THE RECORDS:
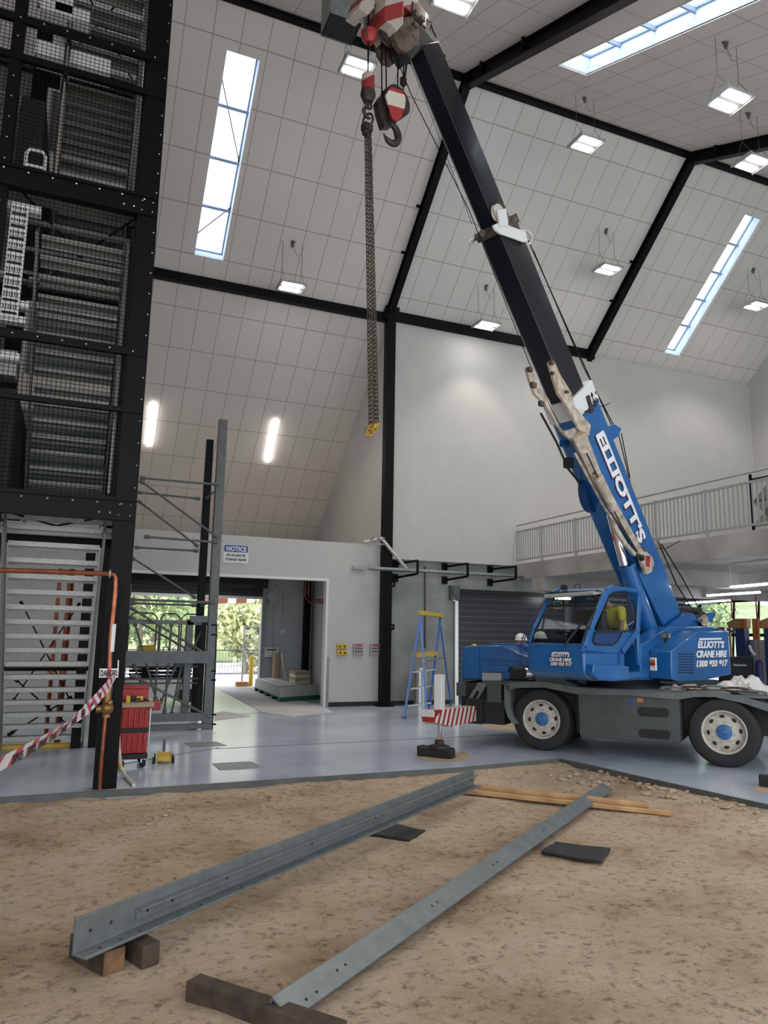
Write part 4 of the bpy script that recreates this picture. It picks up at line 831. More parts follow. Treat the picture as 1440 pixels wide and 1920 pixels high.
for k, (x, y) in enumerate(((1262, 1292), (1302, 1291), (1340, 1290), (1378, 1293), (1412, 1299))):
    mb = MB(); p = cpx(x, y, -.02); L = .2; mb.tube([p + CD * (L * cos(a)) * .9 + UP * (.025 * sin(a)) for a in [2 * pi * i / 14 for i in range(14)]], [.018] * 14, 6, closed=True)
    o = mb.build('webbing_sling', 'old_timber' if k % 2 else 'carrier_light'); tag(o, ['rolled webbing sling on the deck edge below the grille', 'rolled sling on the deck edge below the phone number', 'rolled sling on the deck edge under the rear corner of the housing', 'rolled sling on the deck edge above the rear wheel', 'rolled sling on the deck edge nearest the right edge'][k], 'sling', 'rolled slings along the crane deck')

# darker fittings along the jib
mb = MB(); mb.tube([spx(1100, 850, .46), spx(1135, 925, .46), spx(1165, 985, .46), spx(1195, 1035, .44)], .014, 6); mb.build('jib_hose', 'rust_dark', jb)
mb = MB(); mb.bar(spx(1150, 985, .40), spx(1172, 1020, .40), .05, .09); mb.bar(spx(1174, 1022, .40), spx(1190, 1040, .40), .05, .07); mb.build('jib_bracket', 'cream', jb, bevel=.006)
mb = MB(); mb.bar(spx(1146, 1000, .44), spx(1152, 1012, .44), .01, .05); mb.build('red_mark', 'red_paint', jb, smooth=False)
# ================================================================== STAIR TOWER
TY0, TY1, TX = 9.3, 12.7, .62
tw = thing('stair_tower', 'tall black steel stair tower with wire mesh panels and grey metal stairs', 'stair tower', (-.8, 11, 0))
def angle_post(mb, x, y, z0, z1, sx, sy, L=.2, t=.03):
    mb.bx(x, x - sx * L, y, y + sy * t, z0, z1); mb.bx(x, x - sx * t, y, y + sy * L, z0, z1)
TOP = 11.9
for nm, x, y, sx, sy, z0 in (('front', TX, TY0, 1, 1, 0), ('rear', TX, TY1, 1, -1, 0), ('frontl', -1.14, TY0, -1, 1, 3.1), ('rearl', -1.2, TY1, 1, -1, 0), ('ll', -3.4, TY0, -1, 1, 0), ('lr', -3.4, TY1, -1, -1, 0)):
    mb = MB()
    if nm == 'front':
        mb.bx(.37, TX, TY0, TY0 + .18, 0, TOP)
    elif nm == 'frontl': mb.bx(-1.26, -1.12, TY0, TY0 + .14, z0, TOP)
    else: mb.bx(x - .24 if x > 0 else x - .12, x if x > 0 else x + .12, y - .2, y, z0, TOP)
    mb.build('column', 'black_steel', tw, smooth=False, bevel=.006)
mb = MB(); mb.bx(-1.0, -.84, TY0, TY0 + .16, 0, 3.1); mb.build('column', 'black_steel', tw, smooth=False, bevel=.006)
def bolts(pts, r=.012):
    mb = MB()
    for p in pts: mb.sph(p, r, 4)
    o = mb.build('bolt_row', 'silver', tw); return o
LV = [3.22, 7.2, 11.1]
for z in LV:
    mb = MB(); mb.bx(-3.4, .6, TY0 - .03, TY0 + .1, z - .13, z + .13); mb.bx(-3.4, .6, TY0 - .06, TY0 + .04, z + .1, z + .14); mb.build('floor_beam', 'black_steel', tw, smooth=False)
    mb = MB(); mb.bx(-3.4, .6, TY1 - .13, TY1, z - .13, z + .13); mb.build('floor_beam', 'black_steel', tw, smooth=False)
    mb = MB(); mb.bx(.47, .6, TY0, TY1, z - .13, z + .13); mb.build('floor_beam', 'black_steel', tw, smooth=False)
    bolts([(x, TY0 - .065, z + .06) for x in [-2.8 + .27 * k for k in range(13)]] + [(.42, TY0 - .02, z + .06), (.55, TY0 - .02, z + .06), (.42, TY0 - .02, z - .07), (.55, TY0 - .02, z - .07), (.2, TY0 - .035, z - .05), (.32, TY0 - .035, z - .05)], .014)
for z, h in ((5.22, .10), (4.46, .06), (8.82, .08), (9.35, .10)):
    mb = MB(); mb.bx(-3.4, .6, TY0 - .02, TY0 + .05, z - h / 2, z + h / 2); mb.build('mid_rail', 'black_steel', tw, smooth=False)
    if h == .10: bolts([(x, TY0 - .025, z) for x in [-2.8 + .27 * k for k in range(13)]])
bolts([(.585, TY0 - .005, 3.5 + .28 * k) for k in range(29)], .010); bolts([(-1.19, TY0 - .005, 3.5 + .28 * k) for k in range(29)], .010)
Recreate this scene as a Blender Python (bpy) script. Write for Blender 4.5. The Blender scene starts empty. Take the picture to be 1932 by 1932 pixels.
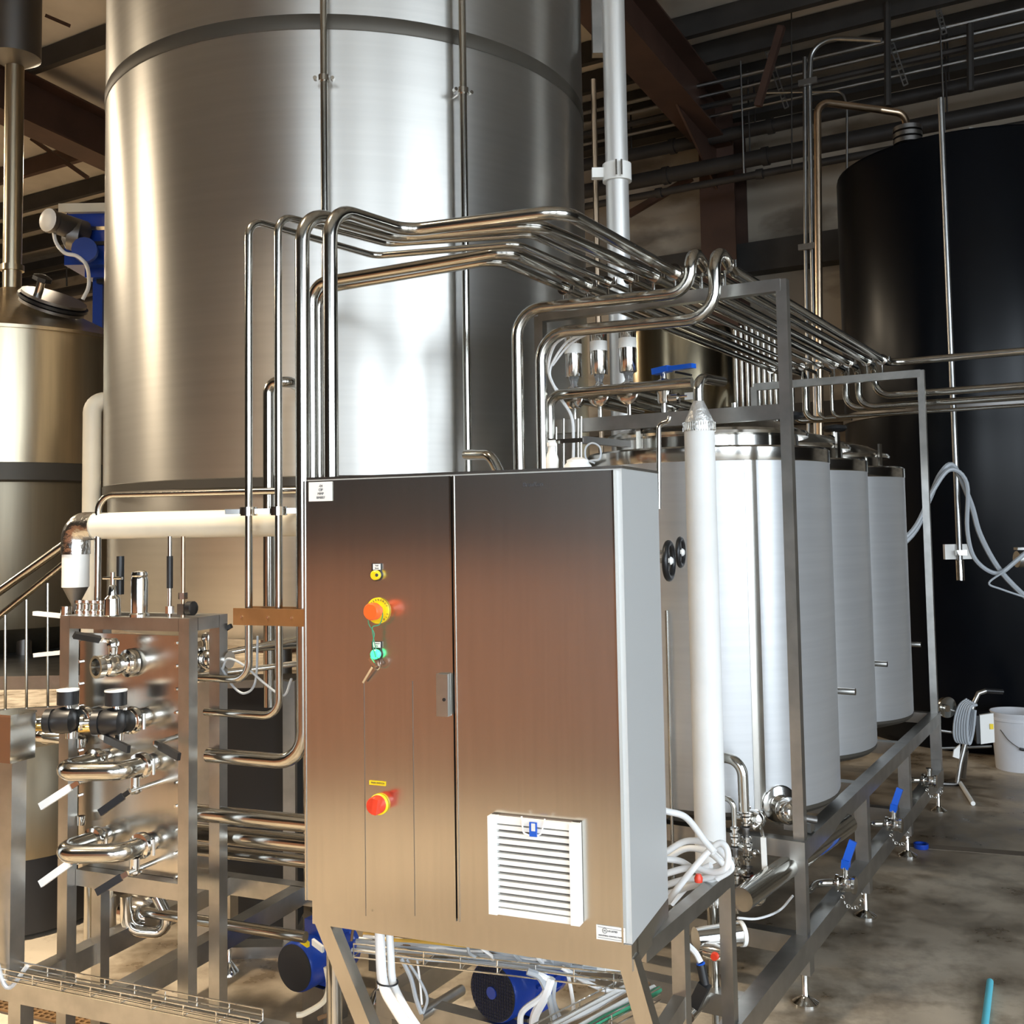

GOAL:
List every line above that holds the word "script".

ANSWER TO THIS EXERCISE:
Write part 4 of the bpy script that recreates this picture. It picks up at line 831. More parts follow. Treat the picture as 1440 pixels wide and 1920 pixels high.
Recreate this scene as a Blender Python (bpy) script. Write for Blender 4.5. The Blender scene starts empty. Take the picture to be 1932 by 1932 pixels.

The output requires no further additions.